Debut novels from spec authors are not usually very interesting. Eric Wilson adapts a typical save-the-world situation, mixes it with a supernatural plot, a custody case, a kidnapping case, and a few original elements. Perhaps this is the reason for its 400+ page length. Yet I found that the length only prolonged the agony of unoriginality.

The characters lack personalities, yet most of them are imperfect. They make wrong choices that lead to some consequences. Giving the characters personalities would have raised the rating slightly. The villains are quite typical, even though one of their identities is unexpected. Demon possession has been taken to the extreme in villains. It has become very cheesy and sensational and should be discontinued unless it is going to be used in a correct way.

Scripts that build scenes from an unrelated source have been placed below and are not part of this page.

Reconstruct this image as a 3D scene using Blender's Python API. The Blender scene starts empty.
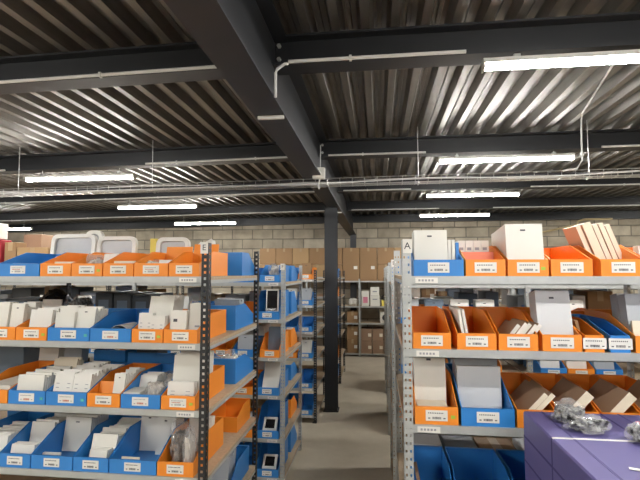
import bpy, bmesh, math, random
from mathutils import Vector, Matrix, noise
random.seed(7)
R = math.radians
sc = bpy.context.scene
col = sc.collection
ORD = ['', 'first', 'second', 'third', 'fourth', 'fifth', 'sixth', 'seventh']
SHELF = ['top', 'second', 'third', 'fourth', 'fifth', 'lowest']

# ------------------------------------------------------------------ materials
def mat(name, rgb, rough=0.5, metal=0.0, bump=0.0, bscale=40.0, var=0.0, vscale=6.0, alpha=1.0, spec=0.5, coat=0.0):
    m = bpy.data.materials.new(name); m.use_nodes = True
    nt = m.node_tree; b = nt.nodes['Principled BSDF']
    b.inputs['Base Color'].default_value = (*rgb, 1)
    b.inputs['Roughness'].default_value = rough
    b.inputs['Metallic'].default_value = metal
    b.inputs['Alpha'].default_value = alpha
    b.inputs['Specular IOR Level'].default_value = spec
    b.inputs['Coat Weight'].default_value = coat
    tc = nt.nodes.new('ShaderNodeTexCoord')
    if var > 0:
        n = nt.nodes.new('ShaderNodeTexNoise'); n.inputs['Scale'].default_value = vscale; n.inputs['Detail'].default_value = 5
        nt.links.new(tc.outputs['Object'], n.inputs['Vector'])
        mx = nt.nodes.new('ShaderNodeMix'); mx.data_type = 'RGBA'
        mx.inputs[6].default_value = (*[c * (1 - var) for c in rgb], 1)
        mx.inputs[7].default_value = (*[min(1, c * (1 + var)) for c in rgb], 1)
        if var > 0.5:
            k = nt.nodes.new('ShaderNodeMapRange'); k.inputs['From Min'].default_value = 0.44; k.inputs['From Max'].default_value = 0.58
            nt.links.new(n.outputs['Fac'], k.inputs['Value']); nt.links.new(k.outputs['Result'], mx.inputs[0])
        else: nt.links.new(n.outputs['Fac'], mx.inputs[0])
        nt.links.new(mx.outputs[2], b.inputs['Base Color'])
    if bump > 0:
        n2 = nt.nodes.new('ShaderNodeTexNoise'); n2.inputs['Scale'].default_value = bscale
        nt.links.new(tc.outputs['Object'], n2.inputs['Vector'])
        bp = nt.nodes.new('ShaderNodeBump'); bp.inputs['Strength'].default_value = bump; bp.inputs['Distance'].default_value = 0.01
        nt.links.new(n2.outputs['Fac'], bp.inputs['Height']); nt.links.new(bp.outputs['Normal'], b.inputs['Normal'])
    return m

M = dict(
    orange=mat('orange_plastic', (0.83, 0.26, 0.022), 0.45, var=0.07, vscale=9),
    blue=mat('blue_plastic', (0.028, 0.21, 0.57), 0.4, var=0.08, vscale=9),
    white=mat('white_card', (0.70, 0.68, 0.615), 0.55, var=0.04),
    cream=mat('cream_card', (0.74, 0.66, 0.52), 0.6, var=0.06),
    paper=mat('paper', (0.72, 0.70, 0.65), 0.6, var=0.03),
    palegrey=mat('pale_grey_card', (0.56, 0.57, 0.58), 0.5, var=0.04),
    coral=mat('coral_card', (0.75, 0.2, 0.1), 0.5),
    pale_brown=mat('pale_brown_board', (0.5, 0.33, 0.22), 0.6, var=0.08),
    grey=mat('grey_card', (0.40, 0.425, 0.45), 0.55, var=0.05),
    darkgrey=mat('dark_grey_plastic', (0.07, 0.08, 0.09), 0.5, var=0.1),
    slate=mat('slate_box', (0.14, 0.19, 0.25), 0.5, var=0.06),
    brown=mat('brown_card', (0.30, 0.19, 0.12), 0.7, var=0.1),
    carton=mat('carton', (0.27, 0.16, 0.075), 0.75, var=0.12, vscale=3),
    pale_carton=mat('pale_carton', (0.36, 0.23, 0.11), 0.75, var=0.1, vscale=3),
    tape=mat('packing_tape', (0.36, 0.25, 0.13), 0.35),
    ink=mat('ink', (0.05, 0.05, 0.06), 0.6),
    inkgrey=mat('grey_ink', (0.3, 0.3, 0.32), 0.6),
    inkred=mat('red_ink', (0.5, 0.12, 0.06), 0.6),
    pink=mat('pink_ink', (0.6, 0.2, 0.28), 0.6),
    green=mat('green_sticker', (0.38, 0.52, 0.05), 0.5),
    teal=mat('teal_sticker', (0.08, 0.42, 0.36), 0.5),
    yellow=mat('yellow_label', (0.72, 0.58, 0.1), 0.5),
    red=mat('red_box', (0.4, 0.03, 0.04), 0.5),
    galv=mat('galvanised_steel', (0.44, 0.455, 0.445), 0.42, 0.35, var=0.12, vscale=25),
    black=mat('black_painted_steel', (0.016, 0.017, 0.019), 0.45, var=0.1),
    chip=mat('chipboard', (0.46, 0.35, 0.23), 0.75, var=0.2, vscale=60),
    beam=mat('anthracite_paint', (0.017, 0.019, 0.023), 0.5, var=0.12, vscale=3),
    conduit=mat('conduit_plastic', (0.62, 0.62, 0.6), 0.5),
    wire=mat('zinc_wire', (0.55, 0.55, 0.54), 0.35, 0.7),
    cable=mat('grey_cable', (0.55, 0.55, 0.54), 0.5),
    darkcable=mat('dark_cable', (0.03, 0.03, 0.035), 0.5),
    purple=mat('purple_board', (0.115, 0.10, 0.265), 0.38, var=0.1, vscale=5),
    purple_dark=mat('purple_groove', (0.06, 0.05, 0.17), 0.6),
    bag_black=mat('black_bag_film', (0.012, 0.014, 0.02), 0.22, bump=0.3, bscale=25),
    bag_clear=mat('clear_bag_film', (0.72, 0.72, 0.72), 0.12, alpha=0.24, bump=0.4, bscale=45, coat=1.0),
    bag_stuff=mat('bagged_parts', (0.16, 0.12, 0.09), 0.5, bump=0.6, bscale=60, var=0.6, vscale=50),
    bag_pale=mat('bagged_card', (0.55, 0.5, 0.44), 0.5, bump=0.5, bscale=50, var=0.3, vscale=30),
    dark_parts=mat('dark_parts', (0.16, 0.16, 0.15), 0.3, bump=0.8, bscale=90, var=0.95, vscale=60),
    phone=mat('phone_screen', (0.012, 0.012, 0.014), 0.12),
    plaster=mat('dark_wall_paint', (0.10, 0.10, 0.105), 0.8, var=0.08),
    pipe=mat('yellow_pipe', (0.50, 0.40, 0.22), 0.45),
)

def floor_mat():
    m = mat('concrete_floor', (0.42, 0.395, 0.345), 0.55)
    nt = m.node_tree; b = nt.nodes['Principled BSDF']
    tc = nt.nodes.new('ShaderNodeTexCoord')
    n1 = nt.nodes.new('ShaderNodeTexNoise'); n1.inputs['Scale'].default_value = 1.3; n1.inputs['Detail'].default_value = 8; n1.inputs['Roughness'].default_value = 0.65
    cr = nt.nodes.new('ShaderNodeValToRGB')
    cr.color_ramp.elements[0].position = 0.3; cr.color_ramp.elements[0].color = (0.42, 0.365, 0.275, 1)
    cr.color_ramp.elements[1].position = 0.7; cr.color_ramp.elements[1].color = (0.60, 0.535, 0.42, 1)
    nt.links.new(tc.outputs['Object'], n1.inputs['Vector']); nt.links.new(n1.outputs['Fac'], cr.inputs['Fac'])
    nt.links.new(cr.outputs['Color'], b.inputs['Base Color'])
    return m

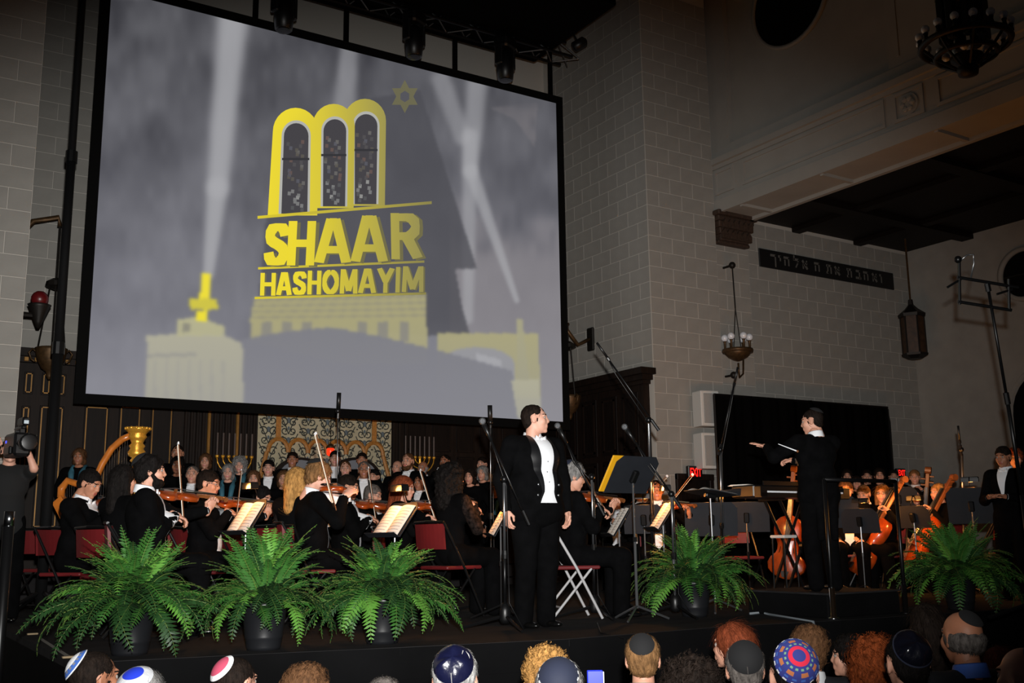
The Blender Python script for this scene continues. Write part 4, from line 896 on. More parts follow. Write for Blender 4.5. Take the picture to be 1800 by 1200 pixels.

There are many mixed plot elements in Dark to Mortal Eyes. Eric Wilson underlies a chess theme that is used in an un emphasized and interesting fashion. There is virtually no romantic subplot, even though Eric hints at several. This was one of the stronger points because most authors believe that a romantic subplot is a staple to fiction, especially debut authors. A conflict is introduced to whether Josee is really Marsh's child or not, but it was unnecessary because it was resolved. There is one key character who is seized by demon possession but is never recovered from their grasp. Marsh's father is not found to be innocent of the matter in the end.

All these conflicting elements cause this book is be a little above average. It is good to know that Eric Wilson has learned from his mistakes and his written better books since this one. This shows the mark of an author who wants to improve.